A robust real‐time method for identifying hydraulic tunnel structural defects using deep learning and computer vision

Abstract Robots with cameras provide a non‐contact information acquisition solution for hydraulic tunnels, while manual damage‐related information extraction is time‐consuming and costs labor. This study proposes a robust real‐time framework for identifying hydraulic tunnel underwater structural damage using deep learning and computer vision. First, a high‐performance detector is built via the You Only Look Once v5s and adaptively spatial feature fusion module. A series of comparative experiments are used to explore the setting of the sparsification and pruning ratios to trade off a balance between accuracy and efficiency. Model sparsity ratio of 0.01 with a pruning ratio of 0.3 can be combined to change the weight distribution in the batch normalization layer and reduce network redundant parameters for slimming. Then, model fine‐tuning with knowledge distillation is utilized to recover the accuracy degradation caused by pruning. A hydraulic tunnel is utilized as the case study, and three defects including rust, exfoliation, and calcification precipitate are utilized as research items. The performance of the models was evaluated based on detection accuracy, robustness, and efficiency.

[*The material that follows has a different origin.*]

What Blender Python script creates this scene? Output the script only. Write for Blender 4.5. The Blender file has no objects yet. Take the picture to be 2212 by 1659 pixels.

Five extreme attributes of underwater scenes, including oblique angles, high brightness, uneven illumination, low visibility, and obstacle interference, were considered to test model generalization and efficacy. Experimental results show it achieves good detection performance in complicated underwater scenes, achieving 0.814 precision, 0.980 recall, 0.889 F1_score, and 0.894 Mean Average Precision (mAP)@0.5 in the test set. Moreover, the proposed method achieved a 50 Frames Per Second (FPS) detection speed when detecting video with 1080p, indicating its real‐time detection capability.